Uninsurance rate drops to the lowest level since before the Great Recession

Goldman Sachs analysts predicted last month that, with insurers leaving and prices changing, the number of Americans in ACA plans is likely to drop by roughly 20 percent next year.

And last week, Standard & Poor’s predicted between an 8 percent decrease and a 4 percent increase. Based on the HHS figures announced on Wednesday — that 10.5 million Americans had marketplace coverage in place as of mid-2016 — the low end of S&P’s projected range would translate into average enrollment next year of less than 10 million.

Both outside assessments suggest that HHS is underestimating how many Americans, with incomes too high for insurance subsidies, will drop marketplace coverage because of spiking ­prices.
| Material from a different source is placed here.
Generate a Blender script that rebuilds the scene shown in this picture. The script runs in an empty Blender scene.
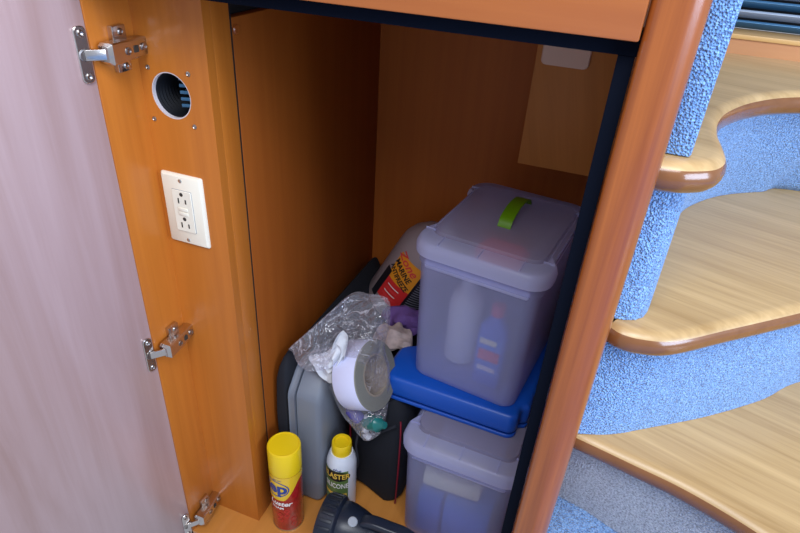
import bpy, bmesh, math, random
from mathutils import Vector, Matrix, noise
random.seed(5)
PI = math.pi
scene = bpy.context.scene
C = scene.collection
FZ = -1.121            # locker floor height (camera stands at the origin)

# ------------------------------------------------------------------ materials
def new_mat(name):
    m = bpy.data.materials.new(name); m.use_nodes = True
    nt = m.node_tree; b = nt.nodes['Principled BSDF']
    return m, nt, b
def setp(b, **k):
    for a, v in k.items():
        b.inputs[a.replace('_', ' ')].default_value = v
def plain(name, col, rough=.5, metal=0, spec=.5, coat=0, bump=0, bscale=200, var=0):
    m, nt, b = new_mat(name)
    setp(b, Base_Color=(*col, 1), Roughness=rough, Metallic=metal)
    b.inputs['Specular IOR Level'].default_value = spec
    b.inputs['Coat Weight'].default_value = coat
    b.inputs['Coat Roughness'].default_value = .15
    tc = nt.nodes.new('ShaderNodeTexCoord')
    nz = nt.nodes.new('ShaderNodeTexNoise'); nz.inputs['Scale'].default_value = bscale
    nt.links.new(tc.outputs['Object'], nz.inputs['Vector'])
    if bump:
        bp = nt.nodes.new('ShaderNodeBump'); bp.inputs['Strength'].default_value = bump
        bp.inputs['Distance'].default_value = .002
        nt.links.new(nz.outputs['Fac'], bp.inputs['Height'])
        nt.links.new(bp.outputs['Normal'], b.inputs['Normal'])
    if var:
        cr = nt.nodes.new('ShaderNodeValToRGB')
        cr.color_ramp.elements[0].position = .3; cr.color_ramp.elements[1].position = .7
        cr.color_ramp.elements[0].color = tuple(c*(1-var) for c in col)+(1,)
        cr.color_ramp.elements[1].color = tuple(min(1, c*(1+var)) for c in col)+(1,)
        nt.links.new(nz.outputs['Fac'], cr.inputs['Fac'])
        nt.links.new(cr.outputs['Color'], b.inputs['Base Color'])
    return m
def wood(name, dark, light, scale=(60, 60, 2.5), rough=.35, coat=.3, crough=.2, contrast=(.3, .75), rot=(0, 0, 0), spec=.5, fleck=0):
    m, nt, b = new_mat(name); L = nt.links.new
    tc = nt.nodes.new('ShaderNodeTexCoord')
    mp = nt.nodes.new('ShaderNodeMapping'); mp.inputs['Rotation'].default_value = rot
    mp2 = nt.nodes.new('ShaderNodeMapping'); mp2.inputs['Scale'].default_value = scale
    L(tc.outputs['Object'], mp.inputs['Vector']); L(mp.outputs['Vector'], mp2.inputs['Vector'])
    n1 = nt.nodes.new('ShaderNodeTexNoise'); n1.inputs['Scale'].default_value = 1.0
    n1.inputs['Detail'].default_value = 8; n1.inputs['Roughness'].default_value = .6
    n1.inputs['Distortion'].default_value = .4
    L(mp2.outputs['Vector'], n1.inputs['Vector'])
    mp3 = nt.nodes.new('ShaderNodeMapping'); mp3.inputs['Scale'].default_value = tuple(s*.17 for s in scale)
    L(mp.outputs['Vector'], mp3.inputs['Vector'])
    n2 = nt.nodes.new('ShaderNodeTexNoise'); n2.inputs['Scale'].default_value = 1.0; n2.inputs['Detail'].default_value = 4
    L(mp3.outputs['Vector'], n2.inputs['Vector'])
    mx = nt.nodes.new('ShaderNodeMix'); mx.data_type = 'FLOAT'; mx.inputs[0].default_value = .5
    L(n1.outputs['Fac'], mx.inputs[2]); L(n2.outputs['Fac'], mx.inputs[3])
    cr = nt.nodes.new('ShaderNodeValToRGB')
    cr.color_ramp.elements[0].position = contrast[0]; cr.color_ramp.elements[1].position = contrast[1]
    cr.color_ramp.elements[0].color = (*dark, 1); cr.color_ramp.elements[1].color = (*light, 1)
    L(mx.outputs[0], cr.inputs['Fac'])
    L(cr.outputs['Color'], b.inputs['Base Color'])
    bp = nt.nodes.new('ShaderNodeBump'); bp.inputs['Strength'].default_value = .08; bp.inputs['Distance'].default_value = .001
    L(n1.outputs['Fac'], bp.inputs['Height']); L(bp.outputs['Normal'], b.inputs['Normal'])
    b.inputs['Roughness'].default_value = rough; b.inputs['Specular IOR Level'].default_value = spec
    b.inputs['Coat Weight'].default_value = coat; b.inputs['Coat Roughness'].default_value = crough
    return m
def carpet(name, c1, c2, c3):
    m, nt, b = new_mat(name); L = nt.links.new
    tc = nt.nodes.new('ShaderNodeTexCoord')
    v = nt.nodes.new('ShaderNodeTexVoronoi'); v.inputs['Scale'].default_value = 420
    n = nt.nodes.new('ShaderNodeTexNoise'); n.inputs['Scale'].default_value = 380; n.inputs['Detail'].default_value = 3
    n2 = nt.nodes.new('ShaderNodeTexNoise'); n2.inputs['Scale'].default_value = 300
    for q in (v, n, n2): L(tc.outputs['Object'], q.inputs['Vector'])
    cr = nt.nodes.new('ShaderNodeValToRGB'); e = cr.color_ramp.elements
    e[0].position = .33; e[0].color = (*c1, 1); e[1].position = .66; e[1].color = (*c3, 1)
    k = e.new(.48); k.color = (*c2, 1)
    L(n.outputs['Fac'], cr.inputs['Fac']); L(cr.outputs['Color'], b.inputs['Base Color'])
    bp = nt.nodes.new('ShaderNodeBump'); bp.inputs['Strength'].default_value = .9; bp.inputs['Distance'].default_value = .004
    L(v.outputs['Distance'], bp.inputs['Height']); L(bp.outputs['Normal'], b.inputs['Normal'])
    b.inputs['Roughness'].default_value = .95; b.inputs['Specular IOR Level'].default_value = .15
    b.inputs['Sheen Weight'].default_value = .4
    return m
def milky(name, col, trans=.4, rough=.35):
    m, nt, b = new_mat(name); L = nt.links.new
    setp(b, Base_Color=(*col, 1), Roughness=rough)
    out = nt.nodes['Material Output']
    tr = nt.nodes.new('ShaderNodeBsdfTransparent'); tr.inputs[0].default_value = (.93, .94, .99, 1)
    tl = nt.nodes.new('ShaderNodeBsdfTranslucent'); tl.inputs[0].default_value = (*col, 1)
    m1 = nt.nodes.new('ShaderNodeMixShader'); m1.inputs[0].default_value = .45
    L(b.outputs[0], m1.inputs[1]); L(tl.outputs[0], m1.inputs[2])
    m2 = nt.nodes.new('ShaderNodeMixShader'); m2.inputs[0].default_value = trans
    L(m1.outputs[0], m2.inputs[1]); L(tr.outputs[0], m2.inputs[2])
    L(m2.outputs[0], out.inputs['Surface'])
    return m
def film(name):
    m, nt, b = new_mat(name); L = nt.links.new
    out = nt.nodes['Material Output']
    setp(b, Base_Color=(.85, .84, .95, 1), Roughness=.10)
    b.inputs['Specular IOR Level'].default_value = 1.0
    tc = nt.nodes.new('ShaderNodeTexCoord')
    n = nt.nodes.new('ShaderNodeTexNoise'); n.inputs['Scale'].default_value = 15; n.inputs['Detail'].default_value = 3
    n.inputs['Distortion'].default_value = 2.0
    L(tc.outputs['Object'], n.inputs['Vector'])
    # highlights put in as thin white folds where the noise crosses its middle value
    a1 = nt.nodes.new('ShaderNodeMath'); a1.operation = 'SUBTRACT'; a1.inputs[1].default_value = .5
    a2 = nt.nodes.new('ShaderNodeMath'); a2.operation = 'ABSOLUTE'
    L(n.outputs['Fac'], a1.inputs[0]); L(a1.outputs[0], a2.inputs[0])
    rg = nt.nodes.new('ShaderNodeMapRange'); rg.inputs['From Min'].default_value = 0; rg.inputs['From Max'].default_value = .022
    rg.inputs['To Min'].default_value = .42; rg.inputs['To Max'].default_value = 0
    L(a2.outputs[0], rg.inputs['Value'])
    bp = nt.nodes.new('ShaderNodeBump'); bp.inputs['Strength'].default_value = 1; bp.inputs['Distance'].default_value = .02
    L(a2.outputs[0], bp.inputs['Height']); L(bp.outputs['Normal'], b.inputs['Normal'])
    tr = nt.nodes.new('ShaderNodeBsdfTransparent'); tr.inputs[0].default_value = (.95, .94, .96, 1)
    lw = nt.nodes.new('ShaderNodeLayerWeight'); lw.inputs['Blend'].default_value = .25
    L(bp.outputs['Normal'], lw.inputs['Normal'])
    mr = nt.nodes.new('ShaderNodeMapRange'); mr.inputs['To Min'].default_value = .035; mr.inputs['To Max'].default_value = .38
    L(lw.outputs['Facing'], mr.inputs['Value'])
    ad = nt.nodes.new('ShaderNodeMath'); ad.operation = 'MAXIMUM'
    L(mr.outputs[0], ad.inputs[0]); L(rg.outputs[0], ad.inputs[1])
    m2 = nt.nodes.new('ShaderNodeMixShader')
    gl = nt.nodes.new('ShaderNodeBsdfGlossy'); gl.inputs['Roughness'].default_value = .07; L(bp.outputs['Normal'], gl.inputs['Normal'])
    m3 = nt.nodes.new('ShaderNodeMixShader'); m3.inputs[0].default_value = .10
    L(ad.outputs[0], m2.inputs[0]); L(tr.outputs[0], m2.inputs[1]); L(b.outputs[0], m2.inputs[2])
    L(m2.outputs[0], m3.inputs[1]); L(gl.outputs[0], m3.inputs[2])
    L(m3.outputs[0], out.inputs['Surface'])
    return m

M = {}
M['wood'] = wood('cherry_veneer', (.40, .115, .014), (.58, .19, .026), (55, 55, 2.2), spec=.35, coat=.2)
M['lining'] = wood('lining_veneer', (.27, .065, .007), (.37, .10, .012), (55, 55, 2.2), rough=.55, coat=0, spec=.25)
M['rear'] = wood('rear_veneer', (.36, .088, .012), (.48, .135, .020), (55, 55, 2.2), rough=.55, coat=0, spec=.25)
M['duct'] = wood('duct_veneer', (.40, .15, .028), (.56, .22, .045), (70, 70, 3), rough=.5, coat=0, spec=.3, rot=(0, .25, 0))
M['floorwood'] = wood('locker_floor_veneer', (.50, .19, .035), (.66, .28, .06), (55, 3, 55))
M['post'] = wood('post_veneer', (.17, .030, .007), (.45, .125, .020), (100, 100, 2.5), rough=.3, coat=.5, crough=.18, contrast=(.32, .68))
M['drawer'] = wood('drawer_veneer', (.34, .09, .017), (.47, .145, .03), (3, 60, 60), rough=.35, coat=.3, crough=.2)
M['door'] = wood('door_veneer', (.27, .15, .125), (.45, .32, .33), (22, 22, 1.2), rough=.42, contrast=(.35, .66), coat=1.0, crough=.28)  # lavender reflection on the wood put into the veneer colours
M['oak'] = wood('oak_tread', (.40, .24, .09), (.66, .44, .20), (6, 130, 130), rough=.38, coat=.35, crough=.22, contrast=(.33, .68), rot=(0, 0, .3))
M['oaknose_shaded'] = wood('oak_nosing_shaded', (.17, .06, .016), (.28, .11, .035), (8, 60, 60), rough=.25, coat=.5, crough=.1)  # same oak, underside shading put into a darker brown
M['teaktrim'] = wood('trim_wood', (.52, .22, .08), (.62, .30, .12), (4, 60, 60), rough=.4)
M['ledge'] = wood('ledge_wood', (.66, .38, .13), (.74, .46, .18), (4, 60, 60), rough=.35)
M['carpet'] = carpet('carpet_skylight_tint', (.09, .15, .33), (.15, .35, .76), (.32, .58, .96))  # greyish carpet with blue skylight put into its colours
M['carpet_shaded'] = carpet('shaded_carpet', (.28, .30, .36), (.52, .56, .66), (.74, .78, .86))  # same carpet under the nosing, its shade put into greyer colours
M['black'] = plain('black_edge', (.003, .005, .012), .8, spec=.06, bump=.1)
M['dark'] = plain('dark_void', (.004, .004, .005), .9)
M['steel'] = plain('nickel', (.62, .58, .55), .24, 1)
M['steeldark'] = plain('nickel_dark', (.38, .35, .33), .3, 1)  # darker nickel tone for screws and hinge cups
M['ivory'] = plain('ivory_plastic', (.78, .74, .62), .35, bump=.02)
M['plate'] = plain('pale_plate', (.72, .52, .42), .5)
M['slot'] = plain('slot_dark', (.03, .025, .02), .7)
M['tube'] = plain('white_pipe', (.62, .56, .58), .5)
M['hose'] = plain('black_hose', (.002, .003, .006), .6, spec=.2)
M['yellow'] = plain('yellow_cap', (.80, .55, .006), .38)
M['yellowcan'] = plain('yellow_print', (.78, .50, .02), .25, coat=.4)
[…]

Congressional budget analysts also provide forecasts. Their most recent estimate of ACA enrollment is 15 million people in 2017.

In Wednesday’s predictions, HHS did not include the central figure of past forecasts: how many people it expects to have ACA health plans by the end of the coming year. Instead, it anticipated average enrollment during 2017.

Kathryn Martin, acting assistant secretary for planning and evaluation, insisted that “we are not moving the goal post. We are using what we believe is a more meaningful metric.”

The law requires most Americans to have health coverage. The penalty for remaining uninsured now stands at $695 per adult or 2.5 percent of income, whichever is higher.